──────── DATASET EXTRACT

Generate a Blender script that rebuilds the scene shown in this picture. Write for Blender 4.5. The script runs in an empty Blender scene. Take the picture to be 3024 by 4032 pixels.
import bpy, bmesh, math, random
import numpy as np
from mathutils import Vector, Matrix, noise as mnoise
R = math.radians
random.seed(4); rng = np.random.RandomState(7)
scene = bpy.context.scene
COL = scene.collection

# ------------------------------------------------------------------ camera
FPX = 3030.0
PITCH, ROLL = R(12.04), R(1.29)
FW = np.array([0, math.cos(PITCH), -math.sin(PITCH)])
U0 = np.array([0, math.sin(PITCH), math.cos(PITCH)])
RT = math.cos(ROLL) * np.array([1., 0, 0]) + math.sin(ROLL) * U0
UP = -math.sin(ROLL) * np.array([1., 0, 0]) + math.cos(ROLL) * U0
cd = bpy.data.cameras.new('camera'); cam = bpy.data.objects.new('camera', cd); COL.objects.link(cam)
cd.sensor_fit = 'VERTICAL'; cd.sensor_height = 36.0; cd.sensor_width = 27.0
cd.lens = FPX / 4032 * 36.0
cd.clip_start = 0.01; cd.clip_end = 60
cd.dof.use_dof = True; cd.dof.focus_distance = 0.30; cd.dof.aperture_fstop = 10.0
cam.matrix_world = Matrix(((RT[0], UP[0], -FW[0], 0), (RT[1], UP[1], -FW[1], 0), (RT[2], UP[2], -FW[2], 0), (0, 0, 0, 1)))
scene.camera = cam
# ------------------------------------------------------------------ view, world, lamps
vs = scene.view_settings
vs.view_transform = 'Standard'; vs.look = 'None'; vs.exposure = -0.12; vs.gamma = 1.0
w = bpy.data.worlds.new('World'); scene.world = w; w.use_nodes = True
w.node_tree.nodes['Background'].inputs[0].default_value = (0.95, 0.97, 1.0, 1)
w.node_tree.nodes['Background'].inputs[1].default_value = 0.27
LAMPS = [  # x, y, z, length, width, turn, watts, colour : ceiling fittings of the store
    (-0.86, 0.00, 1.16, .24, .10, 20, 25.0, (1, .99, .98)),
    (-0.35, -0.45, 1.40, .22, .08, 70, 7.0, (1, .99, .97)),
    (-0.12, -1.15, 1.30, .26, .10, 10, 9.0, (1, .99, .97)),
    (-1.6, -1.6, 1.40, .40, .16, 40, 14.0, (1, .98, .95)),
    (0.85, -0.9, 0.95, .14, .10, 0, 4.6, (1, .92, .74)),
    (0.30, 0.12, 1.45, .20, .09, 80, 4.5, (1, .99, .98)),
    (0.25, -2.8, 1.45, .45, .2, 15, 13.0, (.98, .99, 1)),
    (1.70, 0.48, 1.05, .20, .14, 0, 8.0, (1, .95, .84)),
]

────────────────

Write out exactly, please, the lines beginning at the start of the material and ending with the line that holds "COL = scene.collection", both included.

WRITTEN RESPONSE>
Generate a Blender script that rebuilds the scene shown in this picture. Write for Blender 4.5. The script runs in an empty Blender scene. Take the picture to be 3024 by 4032 pixels.
import bpy, bmesh, math, random
import numpy as np
from mathutils import Vector, Matrix, noise as mnoise
R = math.radians
random.seed(4); rng = np.random.RandomState(7)
scene = bpy.context.scene
COL = scene.collection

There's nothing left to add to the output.